In the beginning all the stories were about Tiger, the big cat. They were fierce stories about rending and tearing without mercy. But then Anansi, the spider, stole them from Tiger; then all the stories were about cleverness and trickery and Tiger always came off the worst. Anansi then moved to Florida, had a son named Fat Charlie, and proceeded to die of a heart attack while belting out karaoke. It was all rather embarrassing.

Fat Charlie had no idea until the funeral that his humiliating joke of a father was actually an ancient spider god. Nor did he have any inkling of the existence of his brother Spider—the one who inherited all the cosmic powers. But now Spider is in town and he’s eager to get to know Fat Charlie… and Fat Charlie’s fiancée. Especially Fat Charlie’s fiancée. Relations between the two brothers get rough, and all the while Tiger is lurking, looking for an opening to revenge himself on Anansi’s blood. It’s hardly fair, though. How can an ordinary man be expected to hold his own amidst legends and gods?
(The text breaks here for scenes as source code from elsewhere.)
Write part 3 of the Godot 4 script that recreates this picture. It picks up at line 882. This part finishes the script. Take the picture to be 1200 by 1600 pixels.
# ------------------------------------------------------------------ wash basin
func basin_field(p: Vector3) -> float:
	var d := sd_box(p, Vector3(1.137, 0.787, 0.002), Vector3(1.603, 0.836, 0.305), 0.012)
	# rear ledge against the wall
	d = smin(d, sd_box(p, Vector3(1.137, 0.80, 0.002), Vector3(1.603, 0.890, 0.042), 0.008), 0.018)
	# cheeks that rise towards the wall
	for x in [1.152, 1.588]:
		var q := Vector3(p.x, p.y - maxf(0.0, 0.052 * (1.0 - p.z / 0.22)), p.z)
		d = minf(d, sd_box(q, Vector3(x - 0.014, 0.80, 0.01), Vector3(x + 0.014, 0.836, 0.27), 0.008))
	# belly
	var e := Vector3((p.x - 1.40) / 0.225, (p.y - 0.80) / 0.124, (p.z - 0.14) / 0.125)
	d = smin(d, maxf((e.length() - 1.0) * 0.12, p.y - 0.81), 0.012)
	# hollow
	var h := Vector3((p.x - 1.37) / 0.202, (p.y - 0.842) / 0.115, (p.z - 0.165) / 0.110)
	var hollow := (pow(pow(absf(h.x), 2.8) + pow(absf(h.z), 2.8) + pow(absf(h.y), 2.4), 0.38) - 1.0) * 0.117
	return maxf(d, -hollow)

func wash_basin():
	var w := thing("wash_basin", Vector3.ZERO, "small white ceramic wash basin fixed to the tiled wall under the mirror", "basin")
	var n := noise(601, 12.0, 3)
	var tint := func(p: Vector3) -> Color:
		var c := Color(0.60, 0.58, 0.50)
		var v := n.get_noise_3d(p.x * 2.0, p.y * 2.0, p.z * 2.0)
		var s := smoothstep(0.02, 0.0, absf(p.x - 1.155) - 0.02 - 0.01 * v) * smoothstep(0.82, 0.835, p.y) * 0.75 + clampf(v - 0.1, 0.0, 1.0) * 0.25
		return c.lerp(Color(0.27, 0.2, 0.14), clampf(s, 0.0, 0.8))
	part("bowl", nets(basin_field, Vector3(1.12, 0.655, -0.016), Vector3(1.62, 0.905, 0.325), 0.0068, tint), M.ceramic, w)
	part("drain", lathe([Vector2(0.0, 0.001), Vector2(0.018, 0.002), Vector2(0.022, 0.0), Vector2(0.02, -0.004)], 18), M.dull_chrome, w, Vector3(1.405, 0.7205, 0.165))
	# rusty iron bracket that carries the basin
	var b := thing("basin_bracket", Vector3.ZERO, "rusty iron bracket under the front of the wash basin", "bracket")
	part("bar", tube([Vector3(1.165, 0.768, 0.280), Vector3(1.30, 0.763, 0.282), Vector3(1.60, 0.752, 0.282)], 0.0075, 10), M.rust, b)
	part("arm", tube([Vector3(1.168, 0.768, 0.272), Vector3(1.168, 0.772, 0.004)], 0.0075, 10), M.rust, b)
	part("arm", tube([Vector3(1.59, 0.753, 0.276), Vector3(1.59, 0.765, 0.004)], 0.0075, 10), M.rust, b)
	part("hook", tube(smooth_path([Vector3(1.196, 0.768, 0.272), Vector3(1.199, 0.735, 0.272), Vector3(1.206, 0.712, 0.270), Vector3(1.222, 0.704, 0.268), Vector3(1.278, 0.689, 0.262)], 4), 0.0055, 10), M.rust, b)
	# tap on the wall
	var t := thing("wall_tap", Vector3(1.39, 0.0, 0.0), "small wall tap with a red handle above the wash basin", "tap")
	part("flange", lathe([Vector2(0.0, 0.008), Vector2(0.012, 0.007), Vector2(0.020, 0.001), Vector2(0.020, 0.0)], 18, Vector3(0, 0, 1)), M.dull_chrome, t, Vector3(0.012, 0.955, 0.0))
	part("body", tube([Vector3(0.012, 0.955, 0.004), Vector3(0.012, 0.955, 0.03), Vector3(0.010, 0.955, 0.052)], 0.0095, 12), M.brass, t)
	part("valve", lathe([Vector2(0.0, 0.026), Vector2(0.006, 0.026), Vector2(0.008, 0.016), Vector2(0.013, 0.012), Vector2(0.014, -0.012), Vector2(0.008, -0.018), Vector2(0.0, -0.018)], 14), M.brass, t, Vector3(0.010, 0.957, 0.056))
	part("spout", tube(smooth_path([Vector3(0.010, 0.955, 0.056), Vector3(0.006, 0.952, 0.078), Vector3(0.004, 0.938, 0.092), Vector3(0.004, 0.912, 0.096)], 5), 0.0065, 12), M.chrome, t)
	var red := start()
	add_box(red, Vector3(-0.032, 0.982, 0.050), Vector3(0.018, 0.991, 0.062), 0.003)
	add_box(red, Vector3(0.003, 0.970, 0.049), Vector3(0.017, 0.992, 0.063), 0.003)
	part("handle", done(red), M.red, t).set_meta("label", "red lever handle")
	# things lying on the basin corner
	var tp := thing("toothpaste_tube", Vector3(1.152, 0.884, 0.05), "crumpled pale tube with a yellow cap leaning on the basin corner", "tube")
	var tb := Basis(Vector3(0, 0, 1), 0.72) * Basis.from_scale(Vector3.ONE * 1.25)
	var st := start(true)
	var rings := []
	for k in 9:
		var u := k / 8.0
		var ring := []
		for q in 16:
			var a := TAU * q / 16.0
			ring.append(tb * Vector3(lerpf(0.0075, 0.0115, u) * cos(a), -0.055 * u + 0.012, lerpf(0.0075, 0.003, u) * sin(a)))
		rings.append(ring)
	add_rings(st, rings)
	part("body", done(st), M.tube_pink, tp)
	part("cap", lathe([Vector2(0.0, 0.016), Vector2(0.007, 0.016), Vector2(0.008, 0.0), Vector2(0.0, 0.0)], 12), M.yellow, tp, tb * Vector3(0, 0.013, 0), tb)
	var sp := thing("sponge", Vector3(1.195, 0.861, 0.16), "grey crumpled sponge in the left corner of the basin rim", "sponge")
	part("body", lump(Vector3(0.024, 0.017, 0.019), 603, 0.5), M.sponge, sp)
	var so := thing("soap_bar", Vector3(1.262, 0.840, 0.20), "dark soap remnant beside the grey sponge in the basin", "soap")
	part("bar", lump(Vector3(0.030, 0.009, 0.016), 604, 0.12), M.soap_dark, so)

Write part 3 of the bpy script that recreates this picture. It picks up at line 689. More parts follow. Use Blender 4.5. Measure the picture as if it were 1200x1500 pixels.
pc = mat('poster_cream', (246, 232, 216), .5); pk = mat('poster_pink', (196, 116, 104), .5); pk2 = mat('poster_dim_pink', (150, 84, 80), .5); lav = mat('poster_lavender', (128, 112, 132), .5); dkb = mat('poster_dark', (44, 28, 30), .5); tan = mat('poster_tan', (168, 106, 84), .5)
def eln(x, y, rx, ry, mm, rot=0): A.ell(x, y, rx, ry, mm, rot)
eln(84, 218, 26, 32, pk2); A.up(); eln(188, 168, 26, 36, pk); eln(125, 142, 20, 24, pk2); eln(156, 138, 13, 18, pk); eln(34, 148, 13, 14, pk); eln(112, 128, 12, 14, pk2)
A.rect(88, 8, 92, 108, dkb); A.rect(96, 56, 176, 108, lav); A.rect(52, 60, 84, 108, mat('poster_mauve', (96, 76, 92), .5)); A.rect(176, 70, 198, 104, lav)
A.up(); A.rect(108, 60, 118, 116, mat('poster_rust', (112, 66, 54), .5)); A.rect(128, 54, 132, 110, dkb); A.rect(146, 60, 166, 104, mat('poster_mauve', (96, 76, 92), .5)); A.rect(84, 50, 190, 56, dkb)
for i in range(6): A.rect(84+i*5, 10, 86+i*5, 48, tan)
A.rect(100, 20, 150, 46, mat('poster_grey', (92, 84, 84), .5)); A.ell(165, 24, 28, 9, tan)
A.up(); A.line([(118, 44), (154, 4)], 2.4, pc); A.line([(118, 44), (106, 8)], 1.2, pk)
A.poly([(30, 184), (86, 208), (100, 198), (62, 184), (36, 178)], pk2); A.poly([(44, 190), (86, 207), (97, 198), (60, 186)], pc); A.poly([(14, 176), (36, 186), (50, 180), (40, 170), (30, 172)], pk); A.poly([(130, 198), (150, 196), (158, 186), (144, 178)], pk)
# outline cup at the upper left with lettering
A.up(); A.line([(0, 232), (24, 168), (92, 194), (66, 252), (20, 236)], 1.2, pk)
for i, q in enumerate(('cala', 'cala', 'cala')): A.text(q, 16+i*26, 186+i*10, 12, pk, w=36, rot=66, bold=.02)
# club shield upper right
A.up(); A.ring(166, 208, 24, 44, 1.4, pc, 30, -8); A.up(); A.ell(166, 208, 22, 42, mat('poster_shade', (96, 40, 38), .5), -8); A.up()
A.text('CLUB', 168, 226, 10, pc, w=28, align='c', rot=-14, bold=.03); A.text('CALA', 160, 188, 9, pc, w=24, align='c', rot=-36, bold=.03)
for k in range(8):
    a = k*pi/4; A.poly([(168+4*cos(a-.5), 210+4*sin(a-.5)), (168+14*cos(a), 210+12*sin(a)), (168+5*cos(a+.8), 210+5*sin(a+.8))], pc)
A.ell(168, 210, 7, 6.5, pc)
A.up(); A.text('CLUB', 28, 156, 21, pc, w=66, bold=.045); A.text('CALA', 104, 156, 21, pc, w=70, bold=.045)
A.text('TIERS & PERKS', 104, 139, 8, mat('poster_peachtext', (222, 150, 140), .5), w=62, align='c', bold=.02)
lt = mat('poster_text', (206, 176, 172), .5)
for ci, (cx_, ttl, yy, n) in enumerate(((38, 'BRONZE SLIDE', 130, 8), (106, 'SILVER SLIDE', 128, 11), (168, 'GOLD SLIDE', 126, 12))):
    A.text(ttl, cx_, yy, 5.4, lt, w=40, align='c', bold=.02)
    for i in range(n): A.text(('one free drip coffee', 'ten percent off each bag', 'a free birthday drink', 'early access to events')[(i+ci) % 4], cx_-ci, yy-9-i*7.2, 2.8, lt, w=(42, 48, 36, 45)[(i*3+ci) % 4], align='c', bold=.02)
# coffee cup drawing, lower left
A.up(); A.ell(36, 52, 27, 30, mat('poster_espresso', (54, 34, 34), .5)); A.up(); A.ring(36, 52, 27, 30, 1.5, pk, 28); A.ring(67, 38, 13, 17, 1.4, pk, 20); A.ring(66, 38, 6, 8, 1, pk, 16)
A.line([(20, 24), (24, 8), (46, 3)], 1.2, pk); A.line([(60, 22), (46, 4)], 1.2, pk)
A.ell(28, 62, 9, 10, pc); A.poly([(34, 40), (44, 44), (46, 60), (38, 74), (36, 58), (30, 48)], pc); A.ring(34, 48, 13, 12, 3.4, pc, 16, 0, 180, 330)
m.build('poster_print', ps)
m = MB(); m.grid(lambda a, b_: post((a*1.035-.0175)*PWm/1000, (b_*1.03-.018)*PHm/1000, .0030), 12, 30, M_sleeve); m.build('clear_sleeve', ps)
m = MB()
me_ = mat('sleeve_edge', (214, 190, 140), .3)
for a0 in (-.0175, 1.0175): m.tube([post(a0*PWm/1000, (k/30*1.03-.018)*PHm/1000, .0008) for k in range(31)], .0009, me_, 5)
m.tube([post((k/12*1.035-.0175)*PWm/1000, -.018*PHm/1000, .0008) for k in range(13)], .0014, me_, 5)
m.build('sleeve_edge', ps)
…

A kind-of sequel to American Gods, Anansi Boys is a typical sampling of Gaiman’s trademark magical realism. The mundane and the sublime are put side-by-side in a fascinating, sometimes humorous, juxtaposition. You definitely root for Fat Charlie as he is engulfed by a world not his own, and the deity figures are both mysterious and compelling. Though not my favorite Gaiman, Anansi Boys is definitely still a good read and I’d recommend it to fans of Gaiman or Terry Pratchett.